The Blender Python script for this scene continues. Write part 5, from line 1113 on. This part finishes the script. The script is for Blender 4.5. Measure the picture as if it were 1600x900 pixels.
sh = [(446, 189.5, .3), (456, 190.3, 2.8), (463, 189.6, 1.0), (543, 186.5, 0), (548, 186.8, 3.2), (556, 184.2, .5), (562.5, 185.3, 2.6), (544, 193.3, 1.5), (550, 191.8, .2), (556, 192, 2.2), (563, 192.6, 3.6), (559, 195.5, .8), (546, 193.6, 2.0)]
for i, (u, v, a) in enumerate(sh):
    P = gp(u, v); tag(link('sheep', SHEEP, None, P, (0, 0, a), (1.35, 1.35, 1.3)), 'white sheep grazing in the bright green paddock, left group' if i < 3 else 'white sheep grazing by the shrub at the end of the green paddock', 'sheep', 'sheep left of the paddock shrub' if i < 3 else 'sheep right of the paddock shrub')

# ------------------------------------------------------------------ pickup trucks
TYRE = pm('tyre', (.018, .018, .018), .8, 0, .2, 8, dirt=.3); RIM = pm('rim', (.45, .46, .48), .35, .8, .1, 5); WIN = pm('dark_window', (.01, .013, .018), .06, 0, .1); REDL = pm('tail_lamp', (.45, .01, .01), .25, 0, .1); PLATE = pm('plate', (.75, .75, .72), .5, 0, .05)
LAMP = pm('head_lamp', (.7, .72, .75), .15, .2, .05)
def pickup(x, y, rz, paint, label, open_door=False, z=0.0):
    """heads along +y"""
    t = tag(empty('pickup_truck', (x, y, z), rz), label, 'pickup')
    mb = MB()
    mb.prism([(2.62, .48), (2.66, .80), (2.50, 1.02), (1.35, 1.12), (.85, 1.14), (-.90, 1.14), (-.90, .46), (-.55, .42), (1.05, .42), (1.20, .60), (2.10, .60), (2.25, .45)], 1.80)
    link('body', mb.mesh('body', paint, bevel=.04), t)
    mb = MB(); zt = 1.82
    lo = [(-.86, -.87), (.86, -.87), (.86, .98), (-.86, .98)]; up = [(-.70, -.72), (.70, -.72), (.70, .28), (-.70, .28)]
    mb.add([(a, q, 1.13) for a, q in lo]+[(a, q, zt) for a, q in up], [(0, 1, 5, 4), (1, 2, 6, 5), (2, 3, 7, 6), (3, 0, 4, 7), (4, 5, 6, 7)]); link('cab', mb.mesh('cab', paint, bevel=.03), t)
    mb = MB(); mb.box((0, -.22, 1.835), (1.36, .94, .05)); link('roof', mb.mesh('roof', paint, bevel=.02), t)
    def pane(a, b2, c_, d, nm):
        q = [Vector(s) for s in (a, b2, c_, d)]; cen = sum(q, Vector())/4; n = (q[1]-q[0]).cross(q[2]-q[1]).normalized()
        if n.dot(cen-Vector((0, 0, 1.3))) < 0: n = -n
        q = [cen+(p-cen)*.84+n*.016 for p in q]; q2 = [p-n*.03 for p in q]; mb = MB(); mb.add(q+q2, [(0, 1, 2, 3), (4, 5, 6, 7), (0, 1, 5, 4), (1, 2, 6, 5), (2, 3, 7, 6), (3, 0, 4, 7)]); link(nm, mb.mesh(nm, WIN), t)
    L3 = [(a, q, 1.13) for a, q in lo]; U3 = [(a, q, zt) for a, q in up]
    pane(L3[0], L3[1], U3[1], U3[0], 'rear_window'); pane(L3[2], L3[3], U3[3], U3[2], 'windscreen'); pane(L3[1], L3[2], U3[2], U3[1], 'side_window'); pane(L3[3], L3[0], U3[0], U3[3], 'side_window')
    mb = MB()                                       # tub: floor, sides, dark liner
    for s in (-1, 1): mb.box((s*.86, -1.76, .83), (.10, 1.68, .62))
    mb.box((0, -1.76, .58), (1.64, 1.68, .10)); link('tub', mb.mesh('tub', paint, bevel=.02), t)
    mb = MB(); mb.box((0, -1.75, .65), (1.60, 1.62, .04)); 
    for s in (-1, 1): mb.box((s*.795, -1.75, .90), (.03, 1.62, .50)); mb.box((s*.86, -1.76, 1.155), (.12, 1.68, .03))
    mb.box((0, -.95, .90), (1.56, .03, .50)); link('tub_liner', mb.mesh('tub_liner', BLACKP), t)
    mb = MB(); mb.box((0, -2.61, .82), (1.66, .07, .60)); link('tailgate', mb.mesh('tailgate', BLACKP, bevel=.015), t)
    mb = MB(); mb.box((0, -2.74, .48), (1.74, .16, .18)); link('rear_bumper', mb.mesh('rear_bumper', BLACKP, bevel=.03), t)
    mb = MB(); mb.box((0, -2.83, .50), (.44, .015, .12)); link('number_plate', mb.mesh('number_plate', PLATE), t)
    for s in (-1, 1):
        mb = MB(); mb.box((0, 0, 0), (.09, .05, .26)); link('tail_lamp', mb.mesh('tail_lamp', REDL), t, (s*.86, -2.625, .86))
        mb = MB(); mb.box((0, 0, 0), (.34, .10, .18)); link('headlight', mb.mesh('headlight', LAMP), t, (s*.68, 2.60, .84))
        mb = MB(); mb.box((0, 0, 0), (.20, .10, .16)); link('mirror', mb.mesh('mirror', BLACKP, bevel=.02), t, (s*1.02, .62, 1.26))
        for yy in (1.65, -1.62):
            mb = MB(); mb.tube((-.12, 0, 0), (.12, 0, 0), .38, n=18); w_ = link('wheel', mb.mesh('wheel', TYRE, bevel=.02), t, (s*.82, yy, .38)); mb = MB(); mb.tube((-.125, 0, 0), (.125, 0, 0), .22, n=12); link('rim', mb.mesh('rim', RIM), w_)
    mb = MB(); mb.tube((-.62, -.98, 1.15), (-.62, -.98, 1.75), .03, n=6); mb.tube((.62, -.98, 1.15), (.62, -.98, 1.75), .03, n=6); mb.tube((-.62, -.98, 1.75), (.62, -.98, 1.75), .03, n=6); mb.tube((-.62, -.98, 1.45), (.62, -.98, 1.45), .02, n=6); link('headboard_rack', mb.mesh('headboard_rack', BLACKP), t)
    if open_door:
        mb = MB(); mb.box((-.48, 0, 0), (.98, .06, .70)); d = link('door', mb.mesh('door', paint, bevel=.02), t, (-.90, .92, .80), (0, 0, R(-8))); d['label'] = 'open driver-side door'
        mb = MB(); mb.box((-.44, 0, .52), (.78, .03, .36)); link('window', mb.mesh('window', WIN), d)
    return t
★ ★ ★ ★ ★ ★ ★
▶ **GIVEN PROBLEM**
Every line of the material must be returned exactly as it appears.

▶ **RESPONSE TO THIS EXERCISE**
The Blender Python script for this scene continues. Write part 5, from line 1113 on. This part finishes the script. The script is for Blender 4.5. Measure the picture as if it were 1600x900 pixels.
sh = [(446, 189.5, .3), (456, 190.3, 2.8), (463, 189.6, 1.0), (543, 186.5, 0), (548, 186.8, 3.2), (556, 184.2, .5), (562.5, 185.3, 2.6), (544, 193.3, 1.5), (550, 191.8, .2), (556, 192, 2.2), (563, 192.6, 3.6), (559, 195.5, .8), (546, 193.6, 2.0)]
for i, (u, v, a) in enumerate(sh):
    P = gp(u, v); tag(link('sheep', SHEEP, None, P, (0, 0, a), (1.35, 1.35, 1.3)), 'white sheep grazing in the bright green paddock, left group' if i < 3 else 'white sheep grazing by the shrub at the end of the green paddock', 'sheep', 'sheep left of the paddock shrub' if i < 3 else 'sheep right of the paddock shrub')

# ------------------------------------------------------------------ pickup trucks
TYRE = pm('tyre', (.018, .018, .018), .8, 0, .2, 8, dirt=.3); RIM = pm('rim', (.45, .46, .48), .35, .8, .1, 5); WIN = pm('dark_window', (.01, .013, .018), .06, 0, .1); REDL = pm('tail_lamp', (.45, .01, .01), .25, 0, .1); PLATE = pm('plate', (.75, .75, .72), .5, 0, .05)
LAMP = pm('head_lamp', (.7, .72, .75), .15, .2, .05)
def pickup(x, y, rz, paint, label, open_door=False, z=0.0):
    """heads along +y"""
    t = tag(empty('pickup_truck', (x, y, z), rz), label, 'pickup')
    mb = MB()
    mb.prism([(2.62, .48), (2.66, .80), (2.50, 1.02), (1.35, 1.12), (.85, 1.14), (-.90, 1.14), (-.90, .46), (-.55, .42), (1.05, .42), (1.20, .60), (2.10, .60), (2.25, .45)], 1.80)
    link('body', mb.mesh('body', paint, bevel=.04), t)
    mb = MB(); zt = 1.82
    lo = [(-.86, -.87), (.86, -.87), (.86, .98), (-.86, .98)]; up = [(-.70, -.72), (.70, -.72), (.70, .28), (-.70, .28)]
    mb.add([(a, q, 1.13) for a, q in lo]+[(a, q, zt) for a, q in up], [(0, 1, 5, 4), (1, 2, 6, 5), (2, 3, 7, 6), (3, 0, 4, 7), (4, 5, 6, 7)]); link('cab', mb.mesh('cab', paint, bevel=.03), t)
    mb = MB(); mb.box((0, -.22, 1.835), (1.36, .94, .05)); link('roof', mb.mesh('roof', paint, bevel=.02), t)
    def pane(a, b2, c_, d, nm):
        q = [Vector(s) for s in (a, b2, c_, d)]; cen = sum(q, Vector())/4; n = (q[1]-q[0]).cross(q[2]-q[1]).normalized()
        if n.dot(cen-Vector((0, 0, 1.3))) < 0: n = -n
        q = [cen+(p-cen)*.84+n*.016 for p in q]; q2 = [p-n*.03 for p in q]; mb = MB(); mb.add(q+q2, [(0, 1, 2, 3), (4, 5, 6, 7), (0, 1, 5, 4), (1, 2, 6, 5), (2, 3, 7, 6), (3, 0, 4, 7)]); link(nm, mb.mesh(nm, WIN), t)
    L3 = [(a, q, 1.13) for a, q in lo]; U3 = [(a, q, zt) for a, q in up]
    pane(L3[0], L3[1], U3[1], U3[0], 'rear_window'); pane(L3[2], L3[3], U3[3], U3[2], 'windscreen'); pane(L3[1], L3[2], U3[2], U3[1], 'side_window'); pane(L3[3], L3[0], U3[0], U3[3], 'side_window')
    mb = MB()                                       # tub: floor, sides, dark liner
    for s in (-1, 1): mb.box((s*.86, -1.76, .83), (.10, 1.68, .62))
    mb.box((0, -1.76, .58), (1.64, 1.68, .10)); link('tub', mb.mesh('tub', paint, bevel=.02), t)
    mb = MB(); mb.box((0, -1.75, .65), (1.60, 1.62, .04)); 
    for s in (-1, 1): mb.box((s*.795, -1.75, .90), (.03, 1.62, .50)); mb.box((s*.86, -1.76, 1.155), (.12, 1.68, .03))
    mb.box((0, -.95, .90), (1.56, .03, .50)); link('tub_liner', mb.mesh('tub_liner', BLACKP), t)
    mb = MB(); mb.box((0, -2.61, .82), (1.66, .07, .60)); link('tailgate', mb.mesh('tailgate', BLACKP, bevel=.015), t)
    mb = MB(); mb.box((0, -2.74, .48), (1.74, .16, .18)); link('rear_bumper', mb.mesh('rear_bumper', BLACKP, bevel=.03), t)
    mb = MB(); mb.box((0, -2.83, .50), (.44, .015, .12)); link('number_plate', mb.mesh('number_plate', PLATE), t)
    for s in (-1, 1):
        mb = MB(); mb.box((0, 0, 0), (.09, .05, .26)); link('tail_lamp', mb.mesh('tail_lamp', REDL), t, (s*.86, -2.625, .86))
        mb = MB(); mb.box((0, 0, 0), (.34, .10, .18)); link('headlight', mb.mesh('headlight', LAMP), t, (s*.68, 2.60, .84))
        mb = MB(); mb.box((0, 0, 0), (.20, .10, .16)); link('mirror', mb.mesh('mirror', BLACKP, bevel=.02), t, (s*1.02, .62, 1.26))
        for yy in (1.65, -1.62):
            mb = MB(); mb.tube((-.12, 0, 0), (.12, 0, 0), .38, n=18); w_ = link('wheel', mb.mesh('wheel', TYRE, bevel=.02), t, (s*.82, yy, .38)); mb = MB(); mb.tube((-.125, 0, 0), (.125, 0, 0), .22, n=12); link('rim', mb.mesh('rim', RIM), w_)
    mb = MB(); mb.tube((-.62, -.98, 1.15), (-.62, -.98, 1.75), .03, n=6); mb.tube((.62, -.98, 1.15), (.62, -.98, 1.75), .03, n=6); mb.tube((-.62, -.98, 1.75), (.62, -.98, 1.75), .03, n=6); mb.tube((-.62, -.98, 1.45), (.62, -.98, 1.45), .02, n=6); link('headboard_rack', mb.mesh('headboard_rack', BLACKP), t)
    if open_door:
        mb = MB(); mb.box((-.48, 0, 0), (.98, .06, .70)); d = link('door', mb.mesh('door', paint, bevel=.02), t, (-.90, .92, .80), (0, 0, R(-8))); d['label'] = 'open driver-side door'
        mb = MB(); mb.box((-.44, 0, .52), (.78, .03, .36)); link('window', mb.mesh('window', WIN), d)
    return t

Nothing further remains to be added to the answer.